How well do the people executing the project know the codebase, data, and tech stack they're working with? How understood and confirmed are the requirements? The less those things are true, the less certain you can be with estimates. At the extreme, all you can do is poke the system and commit to providing feedback on what you've learned.
At the same time, you should be trying to make the system more lucid, both for yourself and new joiners on the team, such that estimates can become more accurate. The more senior you are as an engineer, the quicker you should be able to do that.
When I'm asked by my boss to estimate, I break it down for him. This part here I'm confident is 1-2 days of work, this part here can potentially be tricky so could be 1 day could be a week, and this part here I can't tell without digging into the details.
If this is based on a customer request I'll try to find some restrictions he could take back to the customer to narrow the scope and provide a better estimate assuming those restrictions.
What if he asks you for a number instead of a range? After all you have to use the company template to present your project and that does not have ranges on it.
If for example, I say 3-7 days and he wants a single number because customer wants a date, he'll ask me "ok, so if I say to the customer they'll get the change in 10 days, we should be able to deliver?"
Then I say yes, under the assumption of X, Y and Z that sounds realistic to me.
Of course, sometimes the numbers are to high. That's where narrowing the scope or even finding a different solution comes in.
We don't want to manage engineers we want to manage projects and projects have budgets and deadlines. If you can't deliver then maybe you're not a good enough for the job. If you can't even promise then why are you still working at our company? One of the best ways to drive away engineers is to make them commit and then watch them fall into misery when they desperately try to somehow make the deadline. Many weak characters break that way. The trick is to make them choose their own deadline and fail. That way you take away the scapegoat "they set unrealistic deadlines" because the engineer digged their own grave.
You write that you don't want to manage engineers?
But from what you write you cannot manage budgets and deadlines.

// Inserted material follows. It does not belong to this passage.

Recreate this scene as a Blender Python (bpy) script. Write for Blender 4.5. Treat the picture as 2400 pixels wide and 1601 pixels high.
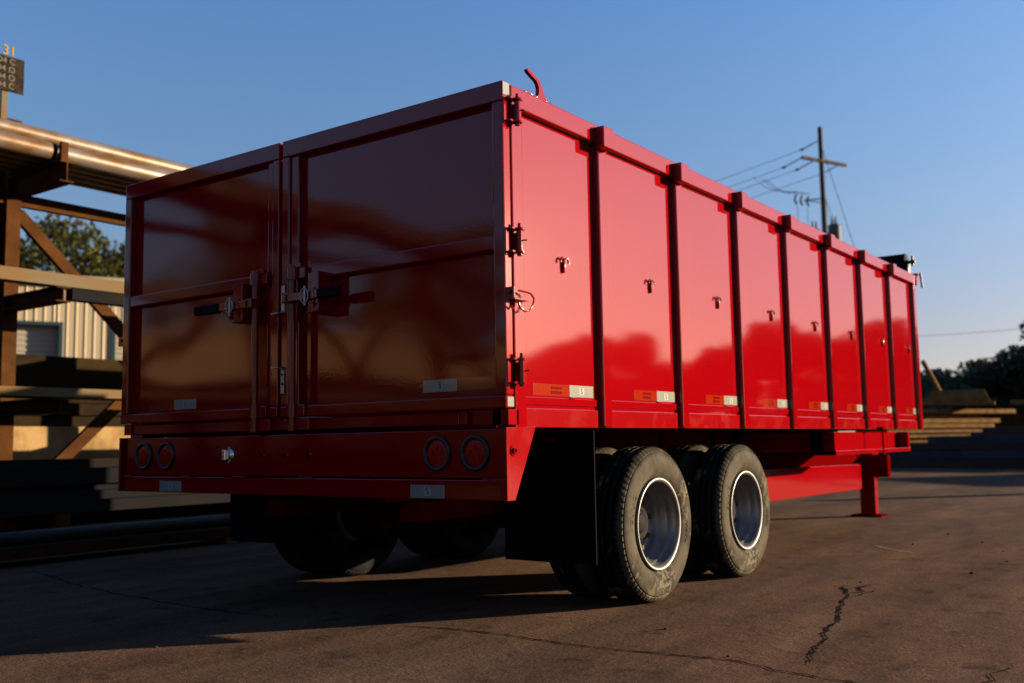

Managing budget and deadlines is not about setting some "ideal world" and then whipping these lazy engineers to deliver exactly that.
Managing budget and deadlines is about - well we delivered X/Y at that date it already was $yyy in terms of money. If it went well maybe you can increase work load, maybe look at things again and stop gold-plating to move further. If it went wrong cut the scope - check what went wrong, lower the risk of not delivering by simplifying tasks. Check if maybe you miss some specialistic knowledge to hire someone to help and account that risk against budget or tell customer that you need something specific that they have to deliver.
> If you can't deliver then maybe you're not a good enough for the job.
I've seen more than once projects with ill-equipped team members. I've been one myself, too.
Even in established tech corporations, the process of team creation can be screwed up due to multiple reasons. I've seen DevOps engineers tasked with writing apps because PM did not checked what their role was. And that was a high-importance project in a huge, publicly traded, tech corporation.
Expecting engineers to estimate work they haven't done before ends up in guesstimation which is almost never correct.
PMs asking for estimations in pioneer projects create problems for themself, which they sometimes later blame on team members.
They are asking because they have been asked themselves. To me it seems like a chain of incompetence from top to bottom, from bottom to top. Everyone is stretched beyond their abilities. The whole company is a house of cards. But yet it keeps on working and often it delivers results that keep everything else up and running. I don't understand why it works this way but it does.
The question is often 'how long does it take to implement'. Engineers know if it is more or less clear what the functional requirements.
In practice, workdays are constantly interrupted by meetings. An 8 hr workday is effectively 2-4hrs product building. Than there are unforseen deployment problems, some requirements change, solve merge conflicts, perform code reviews, frameworks need vulnerability updates, etc.
An experienced PM knows this and should not use implementation time as project duration.
> Many weak characters break that way. The trick is to make them choose their own deadline and fail. That way you take away the scapegoat "they set unrealistic deadlines" because the engineer digged their own grave.
> Many weak characters break that way. The trick is to make them choose their own deadline and fail.
I think I missed the title, main topic or perhaps even what you were replying to when you wrote this. Maybe there is a context. In its absence, this reads like a HowTo for getting someone you already don't like, to quit.
Clear communication is a very important managerial skill, by the way.
>The trick is to make them choose their own deadline and fail. That way you take away the scapegoat "they set unrealistic deadlines" because the engineer digged their own grave.
Manipulative, psychopathic behavior, and you are a bad manager.
Its perfectly reasonable not to have any idea about an estimate until after an investigation or prototype has been produced.
Demanding an estimate up front for something totally new just makes you look inexperianced or bad at managing engineers.